La Cantina è il lavoro in studio più a briglie sciolte della Downs, stavolta gli accenti jazz sono episodici e i virtuosismi vocali – la nostra Lila è diplomata in canto – sono tesi soprattutto a esaltare il vigore tutto messicano dei quindici brani contenuti nel CD. Passo avanti? Passo indietro?

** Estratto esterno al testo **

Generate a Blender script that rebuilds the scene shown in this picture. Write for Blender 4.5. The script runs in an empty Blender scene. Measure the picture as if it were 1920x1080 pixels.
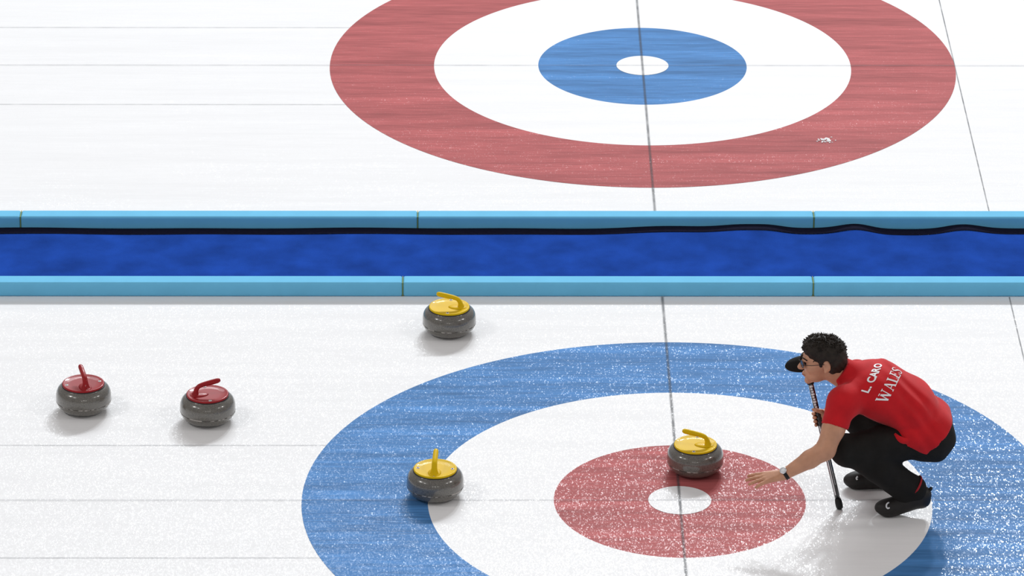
import bpy, bmesh, math, random
import numpy as np
from mathutils import Matrix, Vector
from mathutils.bvhtree import BVHTree

random.seed(7)
rng = np.random.default_rng(11)
scene = bpy.context.scene
COL = scene.collection
PI = math.pi
FT = 0.3048

# ------------------------------------------------------------------ camera
F_PX = 9628.47
CAM = np.array([-1.04604, -22.25007, 11.07992])
YAW, PIT, ROL = 0.010328, 0.420650, 0.004578
fw = np.array([math.sin(YAW)*math.cos(PIT), math.cos(YAW)*math.cos(PIT), -math.sin(PIT)])
_r = np.cross(fw, [0, 0, 1.0]); _r /= np.linalg.norm(_r); _u = np.cross(_r, fw)
rt = _r*math.cos(ROL)+_u*math.sin(ROL)
up = -_r*math.sin(ROL)+_u*math.cos(ROL)
cd = bpy.data.cameras.new('camera'); cam = bpy.data.objects.new('camera', cd); COL.objects.link(cam)
cd.sensor_fit = 'HORIZONTAL'; cd.sensor_width = 36.0; cd.lens = F_PX*36.0/1920.0
cd.clip_start = 0.5; cd.clip_end = 400
cam.matrix_world = Matrix(((rt[0], up[0], -fw[0], CAM[0]), (rt[1], up[1], -fw[1], CAM[1]),
                           (rt[2], up[2], -fw[2], CAM[2]), (0, 0, 0, 1)))
scene.camera = cam

# ------------------------------------------------------------------ world, lamps, exposure
w = bpy.data.worlds.new('arena'); scene.world = w; w.use_nodes = True
w.node_tree.nodes['Background'].inputs[0].default_value = (1.0, 0.965, 0.96, 1)
w.node_tree.nodes['Background'].inputs[1].default_value = 0.365
scene.view_settings.view_transform = 'Standard'
scene.view_settings.look = 'None'
scene.view_settings.exposure = 0.0
scene.view_settings.gamma = 1.0
scene.view_settings.use_curve_mapping = False


def lamp(loc, aim, power, size, color=(1, 1, 1), spread=180):
    l = bpy.data.lights.new('arena_lamp', 'AREA'); l.shape = 'DISK'; l.size = size
    l.energy = power; l.color = color; l.spread = math.radians(spread)
    o = bpy.data.objects.new('arena_lamp', l); COL.objects.link(o)
    o.location = loc
    o.rotation_euler = (Vector(aim)-Vector(loc)).to_track_quat('-Z', 'Y').to_euler()
    return o


AIM = (0, 2.0, 0)
# the floodlight row on the far side of the hall
for lx, lp, ls in ((-8, 1400, 9.0), (-3, 2300, 9.0), (2, 3500, 5.0), (6.5, 5400, 1.8), (10.5, 4300, 1.8)):
    lamp((lx, 36.0, 24.5), AIM, lp, ls, (0.955, 0.995, 1.03))
# floodlights along both short sides and a few on the camera side
for lx, ly, lz, lp in ((-13, -2, 12, 300), (13, -2, 12, 300), (-11, -7, 13, 120), (11, -7, 13, 120)):
    lamp((lx, ly, lz), AIM, lp, 2.4, (1.0, 0.98, 0.96))
for lx in (-4.5, -1, 2.5):
    lamp((lx, -20, 9), AIM, 45, 0.7, (1.0, 0.97, 0.93))


# ------------------------------------------------------------------ helpers
def tag(o, label=None, cat=None, group=None, kind=None):
    if label: o['label'] = label
    if cat: o['category'] = cat
    if group: o['group'] = group
    if kind: o['kind'] = kind
    return o


def empty(name, loc, label=None, cat=None, group=None, rz=0):
    o = bpy.data.objects.new(name, None); COL.objects.link(o)
    o.location = loc; o.rotation_euler = (0, 0, rz); o.empty_display_size = 0.1
    return tag(o, label, cat, group)


def mesh_obj(name, verts, faces, mat, parent=None, smooth=True, world=False):
    me = bpy.data.meshes.new(name)
    me.from_pydata([tuple(map(float, v)) for v in verts], [], [tuple(map(int, f)) for f in faces])
    me.materials.append(mat)
    if smooth:
        me.polygons.foreach_set('use_smooth', [True]*len(me.polygons))
    me.update()
    o = bpy.data.objects.new(name, me); COL.objects.link(o)
    if parent is not None:
        o.parent = parent
        if world:      # vertices given in world space
            m = Matrix.Translation(-Vector(parent.location))
            pp = parent.parent
            while pp is not None:
                m = Matrix.Translation(-Vector(pp.location)) @ m
                pp = pp.parent
            me.transform(m)
    return o


def bm_obj(name, bm, mat, parent=None, smooth=False, world=False):
    me = bpy.data.meshes.new(name); bm.to_mesh(me); bm.free(); me.materials.append(mat)
    if smooth: me.polygons.foreach_set('use_smooth', [True]*len(me.polygons))
    o = bpy.data.objects.new(name, me); COL.objects.link(o)
    if parent is not None:
        o.parent = parent
        if world: me.transform(Matrix.Translation(-Vector(parent.location)))
    return o


def lathe(profile, n=64, closed_ends=True):
    V = []; Fc = []
    for (r, z) in profile:
        for i in range(n):
            a = 2*PI*i/n; V.append((r*math.cos(a), r*math.sin(a), z))
    m = len(profile)
    for j in range(m-1):
        for i in range(n):
            Fc.append((j*n+i, j*n+(i+1) % n, (j+1)*n+(i+1) % n, (j+1)*n+i))
    if closed_ends:
        Fc.append(tuple(range(n-1, -1, -1))); Fc.append(tuple((m-1)*n+i for i in range(n)))
    return V, Fc


def smooth_path(pts, n):
    """Catmull-Rom through rows of values"""
    P = np.array(pts, float); out = []
    k = len(P)
    for s in np.linspace(0, k-1, n):
        i = min(int(s), k-2); t = s-i
        p0 = P[max(i-1, 0)]; p1 = P[i]; p2 = P[i+1]; p3 = P[min(i+2, k-1)]
        out.append(0.5*((2*p1)+(-p0+p2)*t+(2*p0-5*p1+4*p2-p3)*t*t+(-p0+3*p1-3*p2+p3)*t**3))
    return np.array(out)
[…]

Difficile a dirsi perché Una Sangre è uno di quei dischi cui era difficile dare un seguito giacché l’artista con esso aveva raggiunto l’apice del discorso musicale avviato due lustri fa, perciò pare appropriata la scelta con La Cantina di pigiare il piede sull’acceleratore, lasciare che la sezione fiati fiammeggi come una pietanza messicana e – fermo restando la classe di Lila Downs – strizzare magari l’occhio al mercato: La Cumbia del Mole è il suo primo brano ad essere sostenuto da un video.

Proprio La Cumbia del Mole è la canzone che apre l’album, scritta dalla Downs insieme al suo compagno d’arte e di vita Paul Cohen, ha un testo che è un viaggio tra le mille salse della cucina messicana e così finisce per essere anche una dichiarazione d’intenti per il menu musicale che seguirà. Il disco è stato registrato tra New York, Città del Messico, San Antonio e Austin: eppure all’ascolto dà l’impressione d’essere stato registrato in una sola sessione, segno che la complicità tra l‘artista e i suoi numerosi collaboratori era totale – da segnalare tra i session-men la presenza del leggendario fisarmonicista Flaco Jimenez.

Le quindici tracce del disco offrono tutte momenti d’interesse e alternano momenti d’emozione – Penas del Alma, a sonorità travolgenti – La Tequilera : qualcuno dirà che è un album di transizione e, forse, lo è, ma soprattutto è dimostrazione e conferma che Lila Downs è ormai signora e padrona degli infiniti sapori della musica popolare messicana.